The DNR is the lead agency charged with preserving the state's natural resources, including waters that belong to all the people, according to the State Constitution's Public Trust Doctrine, yet we now know:
* That Walker's people chose not to refer the dumping and its multiple record-keeping violations to law enforcement, though the dumping took place several times on farm land near residential wells.
* That Walker's people chose to accept several thousand dollars of ticket payments instead, claiming it was the perpetrator's first offense and an innocent mistake.
* That the corporate officials and private-sector ideologues Walker put in charge at the DNR believe voluntary, self-regulation will keep polluters in line.
* That the perpetrator's operation of a different company had led to its referral by the DNR to the Department of Justice in 2008 and an eventual $240,000 fine.
* That the DNR has made a decision to cut back on air and water law violations and that Walker is comfortable with that.
* That the US EPA has taken the DNR heavily to task over its clean water monitoring before the human waste dumping case broke, finding:
75 "apparent omissions and deviations" from federal law in the rules used by the state to issue permits and regulate federal clean water laws.
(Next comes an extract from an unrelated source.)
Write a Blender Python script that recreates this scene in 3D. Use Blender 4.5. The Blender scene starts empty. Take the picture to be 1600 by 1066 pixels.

Among the deficiencies were several that are the result of regulation changes adopted under the Walker administration. The EPA, for example, questioned a Wisconsin regulation passed in May that would require state agencies to put water standards in place only if a law provides for it.Remember the Public Trust Doctrine? Read it, absorb its recognition of the importance of "cumulative impacts," and see whether you want Walker and the DNR to be 'enforcing' it through 2015?
And two weeks ago, the EPA asked the DNR to correct what it said was an inadequate annual list of impaired lakes and rivers by adding 99 bodies of water the state agency failed to include in its original listing.
Such rebukes are rare, said Todd Ambs, who stepped down in 2010 as head of the DNR's water division. "It's really unusual for the EPA to put anything critical in writing, let alone send a 75-point letter," Ambs said.
The court has ruled that DNR staff, when they review projects that could impact Wisconsin lakes and rivers, must consider the cumulative impacts of individual projects in their decisions. "
A little fill here and there may seem to be nothing to become excited about. But one fill, though comparatively inconsequential, may lead to another, and another, and before long a great body may be eaten away until it may no longer exist. Our navigable waters are a precious natural heritage, once gone, they disappear forever," wrote the Wisconsin State Supreme Court justices in their opinion resolving Hixon v. PSC.(2)What more do you need to know?